SpaceX launches 14th Falcon 9 rocket of May using booster flying for 14th time

A Falcon 9 rocket lifted off from pad 40 at Cape Canaveral Space Force Station on the Starlink 6-64 mission. This was the 14th Falcon 9 launch of the month of May. Image: Spaceflight Now

Update 9:30 p.m. EDT: SpaceX pushed back the T-0 liftoff time to the end of the launch window to “allow recovery assets to get into final position.”

SpaceX continues to push the pace of its launch cadence as it completed another Falcon 9 rocket launch Friday nigh. The mission marked SpaceX’s 14th launch of the month, a new industry record for launch.

The milestone adds to the record set earlier this week, when SpaceX launched its 13th Falcon 9 to send the European Space Agency’s EarthCARE satellite up to orbit. Liftoff of this latest mission, Starlink 6-64 from Cape Canaveral Space Force Station, happened at 10:37 p.m. EDT (0237 UTC).

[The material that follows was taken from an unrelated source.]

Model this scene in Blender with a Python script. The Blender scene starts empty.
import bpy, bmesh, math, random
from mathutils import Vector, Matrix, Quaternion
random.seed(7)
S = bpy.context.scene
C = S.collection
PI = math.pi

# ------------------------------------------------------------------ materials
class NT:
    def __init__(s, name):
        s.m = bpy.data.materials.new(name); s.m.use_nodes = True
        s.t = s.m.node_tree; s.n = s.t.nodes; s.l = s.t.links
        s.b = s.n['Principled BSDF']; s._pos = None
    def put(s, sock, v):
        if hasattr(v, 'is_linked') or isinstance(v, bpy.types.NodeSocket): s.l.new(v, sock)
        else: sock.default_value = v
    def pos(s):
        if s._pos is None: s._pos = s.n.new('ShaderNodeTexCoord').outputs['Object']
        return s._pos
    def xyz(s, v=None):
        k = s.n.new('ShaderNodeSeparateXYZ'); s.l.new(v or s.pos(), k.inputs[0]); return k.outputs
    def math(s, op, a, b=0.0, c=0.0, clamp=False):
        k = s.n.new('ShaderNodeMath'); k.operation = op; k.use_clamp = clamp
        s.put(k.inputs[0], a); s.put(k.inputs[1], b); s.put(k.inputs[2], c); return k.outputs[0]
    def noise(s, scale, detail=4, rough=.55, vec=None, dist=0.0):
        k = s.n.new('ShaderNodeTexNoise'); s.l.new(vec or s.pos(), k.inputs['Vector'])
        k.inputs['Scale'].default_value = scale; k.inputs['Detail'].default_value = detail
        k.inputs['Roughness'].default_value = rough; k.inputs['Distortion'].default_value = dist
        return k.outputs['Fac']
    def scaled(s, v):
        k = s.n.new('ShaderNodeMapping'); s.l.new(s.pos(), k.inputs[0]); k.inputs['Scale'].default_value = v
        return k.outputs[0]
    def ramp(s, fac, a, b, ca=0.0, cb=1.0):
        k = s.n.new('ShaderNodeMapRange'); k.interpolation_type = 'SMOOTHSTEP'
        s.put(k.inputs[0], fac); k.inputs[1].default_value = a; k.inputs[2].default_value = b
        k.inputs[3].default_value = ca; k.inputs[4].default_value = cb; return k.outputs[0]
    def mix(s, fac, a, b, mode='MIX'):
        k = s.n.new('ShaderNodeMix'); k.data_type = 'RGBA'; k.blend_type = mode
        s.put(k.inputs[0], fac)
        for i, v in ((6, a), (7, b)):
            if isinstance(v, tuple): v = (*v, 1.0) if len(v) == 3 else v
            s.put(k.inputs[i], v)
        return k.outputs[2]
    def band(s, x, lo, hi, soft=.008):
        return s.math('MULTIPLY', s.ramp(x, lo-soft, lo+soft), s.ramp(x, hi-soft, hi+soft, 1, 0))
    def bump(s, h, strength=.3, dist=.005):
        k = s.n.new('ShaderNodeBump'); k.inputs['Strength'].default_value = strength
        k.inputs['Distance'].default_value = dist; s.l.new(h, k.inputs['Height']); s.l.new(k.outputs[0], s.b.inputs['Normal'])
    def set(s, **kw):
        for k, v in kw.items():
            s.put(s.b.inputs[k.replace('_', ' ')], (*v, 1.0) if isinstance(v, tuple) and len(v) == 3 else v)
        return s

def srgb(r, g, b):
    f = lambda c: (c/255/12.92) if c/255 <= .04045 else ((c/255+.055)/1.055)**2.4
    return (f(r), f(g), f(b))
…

The first stage booster for this mission, tail number B1076 in the SpaceX fleet, launched for a 14th time. It previously launched missions like SpaceX’s 26th Commercial Resupply Services (CRS-26) Dragon flight to the International Space Station, NASA’s TEMPO payload onboard the Intelsat 40e satellite and seven batches of Starlink satellites.

A little more than eight minutes after liftoff, B1076 landed on the SpaceX droneship, ‘A Shortfall of Gravitas.’ This was the 73rd landing for ASOG and the 315th booster landing for SpaceX.

The record setting launch comes at the tail end of a week of historic milestones for SpaceX. May 25 was the 12th anniversary of the Dragon spacecraft becoming the first private spacecraft to dock with the ISS. May 30 was the fourth anniversary of the launch of the Demo-2 mission, marking the return of human spaceflight to American soil in the wake of the Space Shuttle’s retirement in 2011.

SpaceX is preparing for two more crewed missions over the course of the summer: Polaris Dawn and Crew-9.